Ocupação com Aquele que abençoa 

Finalmente, devemos lembrar que todo o gozo de nossas bênçãos se baseia no que já possuímos. Nós estamos “mortos para o pecado” (Rm 6:2); somos abençoados “com todas as bênçãos espirituais nos lugares celestiais em Cristo” (Ef 1:3); somos feitos “idôneos para participar da herança dos santos na luz” (Cl 1:12). Aceitamos essas coisas por fé, não pela experiência. Ao tomar, por fé, o lugar onde Deus nos colocou, descobrimos que não estamos ocupados com nós mesmos, mas com Aquele que nos trouxe para esse lugar. Tudo o que vem junto – como gozo no coração, afeição por Cristo e nós não nos conformarmos com este mundo – resulta de desfrutarmos desse lugar, porém essas coisas em si não são o nosso objeto. A experiência pode ser maravilhosa, e Deus quer que seja assim, mas ocupar-se com a experiência jamais irá produzi-la.

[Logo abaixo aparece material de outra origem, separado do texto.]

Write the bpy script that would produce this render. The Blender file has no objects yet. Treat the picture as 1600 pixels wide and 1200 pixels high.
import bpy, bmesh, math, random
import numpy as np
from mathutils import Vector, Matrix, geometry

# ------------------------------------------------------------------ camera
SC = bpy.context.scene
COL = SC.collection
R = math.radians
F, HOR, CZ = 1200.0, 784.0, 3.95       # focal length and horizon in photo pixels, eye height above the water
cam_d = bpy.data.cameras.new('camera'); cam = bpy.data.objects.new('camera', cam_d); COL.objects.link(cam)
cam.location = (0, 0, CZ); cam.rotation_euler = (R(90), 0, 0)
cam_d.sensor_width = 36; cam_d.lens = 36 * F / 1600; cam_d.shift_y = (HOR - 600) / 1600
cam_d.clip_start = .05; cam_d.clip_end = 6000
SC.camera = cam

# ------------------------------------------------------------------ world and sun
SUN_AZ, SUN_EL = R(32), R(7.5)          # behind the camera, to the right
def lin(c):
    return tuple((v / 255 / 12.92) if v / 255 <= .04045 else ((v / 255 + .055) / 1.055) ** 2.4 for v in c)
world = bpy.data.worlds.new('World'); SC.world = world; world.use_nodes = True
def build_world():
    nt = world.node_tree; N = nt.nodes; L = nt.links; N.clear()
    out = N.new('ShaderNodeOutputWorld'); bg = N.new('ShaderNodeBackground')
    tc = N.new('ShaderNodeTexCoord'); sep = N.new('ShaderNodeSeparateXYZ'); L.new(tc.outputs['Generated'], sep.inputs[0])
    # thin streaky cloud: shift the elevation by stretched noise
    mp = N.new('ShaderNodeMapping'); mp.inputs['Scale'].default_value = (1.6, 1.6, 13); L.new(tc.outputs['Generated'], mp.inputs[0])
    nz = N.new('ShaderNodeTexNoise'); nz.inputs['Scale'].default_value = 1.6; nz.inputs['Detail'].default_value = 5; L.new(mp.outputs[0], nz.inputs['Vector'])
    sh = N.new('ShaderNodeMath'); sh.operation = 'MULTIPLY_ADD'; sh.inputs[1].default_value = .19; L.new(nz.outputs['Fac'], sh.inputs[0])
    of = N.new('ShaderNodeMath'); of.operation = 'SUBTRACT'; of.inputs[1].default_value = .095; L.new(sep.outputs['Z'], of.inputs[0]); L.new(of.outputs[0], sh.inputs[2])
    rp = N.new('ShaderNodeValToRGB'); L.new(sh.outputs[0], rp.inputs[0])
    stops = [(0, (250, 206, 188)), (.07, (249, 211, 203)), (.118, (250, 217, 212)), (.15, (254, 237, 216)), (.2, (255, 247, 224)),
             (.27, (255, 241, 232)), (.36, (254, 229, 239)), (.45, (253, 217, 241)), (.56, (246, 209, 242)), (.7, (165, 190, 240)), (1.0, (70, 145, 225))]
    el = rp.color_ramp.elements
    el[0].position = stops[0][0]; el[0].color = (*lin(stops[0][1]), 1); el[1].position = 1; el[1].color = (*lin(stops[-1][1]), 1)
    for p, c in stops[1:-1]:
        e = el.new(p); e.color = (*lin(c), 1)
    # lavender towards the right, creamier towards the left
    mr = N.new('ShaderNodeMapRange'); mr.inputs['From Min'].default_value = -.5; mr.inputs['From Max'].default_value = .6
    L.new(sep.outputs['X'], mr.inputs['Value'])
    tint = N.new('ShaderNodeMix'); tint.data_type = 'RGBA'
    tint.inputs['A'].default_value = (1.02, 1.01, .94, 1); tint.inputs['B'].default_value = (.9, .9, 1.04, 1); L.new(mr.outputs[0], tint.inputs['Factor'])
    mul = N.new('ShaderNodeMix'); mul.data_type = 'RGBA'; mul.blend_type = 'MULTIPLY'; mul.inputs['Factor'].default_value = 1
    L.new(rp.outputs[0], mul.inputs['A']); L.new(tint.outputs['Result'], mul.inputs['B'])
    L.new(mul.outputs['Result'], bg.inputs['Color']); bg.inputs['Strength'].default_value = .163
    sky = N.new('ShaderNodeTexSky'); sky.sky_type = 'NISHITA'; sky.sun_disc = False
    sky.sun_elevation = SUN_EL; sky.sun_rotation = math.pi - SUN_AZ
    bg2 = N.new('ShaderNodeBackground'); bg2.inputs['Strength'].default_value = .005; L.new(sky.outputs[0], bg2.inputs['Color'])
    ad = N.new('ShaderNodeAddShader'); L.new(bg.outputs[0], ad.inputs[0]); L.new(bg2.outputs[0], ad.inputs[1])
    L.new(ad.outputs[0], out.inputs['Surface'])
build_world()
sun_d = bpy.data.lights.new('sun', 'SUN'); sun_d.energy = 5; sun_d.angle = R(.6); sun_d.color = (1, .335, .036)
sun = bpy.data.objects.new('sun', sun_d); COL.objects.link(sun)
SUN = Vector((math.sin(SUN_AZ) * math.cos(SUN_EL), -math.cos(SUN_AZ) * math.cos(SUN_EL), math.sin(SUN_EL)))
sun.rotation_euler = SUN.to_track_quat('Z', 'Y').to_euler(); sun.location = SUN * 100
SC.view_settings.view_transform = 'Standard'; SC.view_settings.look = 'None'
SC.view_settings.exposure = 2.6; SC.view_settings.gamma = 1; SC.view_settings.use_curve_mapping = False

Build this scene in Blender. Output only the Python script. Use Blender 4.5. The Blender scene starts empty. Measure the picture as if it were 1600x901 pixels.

Em resumo, vemos que Deus coloca diante de nós o Seu Filho amado como nosso Objeto e que, ao estarmos ocupados com Ele, nos tornamos gradualmente “conformes à imagem de Seu Filho” (Rm 8:29). Mas é Sua obra, Seu poder e Sua glória. No momento em que olhamos para nós mesmos ou nos tornamos ocupados com Sua obra em nós, nós a estragamos. Tomamos a glória d’Ele como nossa e roubamos de Cristo o que Lhe é devido. Somente tendo Cristo como um Objeto fora de nós mesmos é que podemos andar diante de Deus da maneira correta.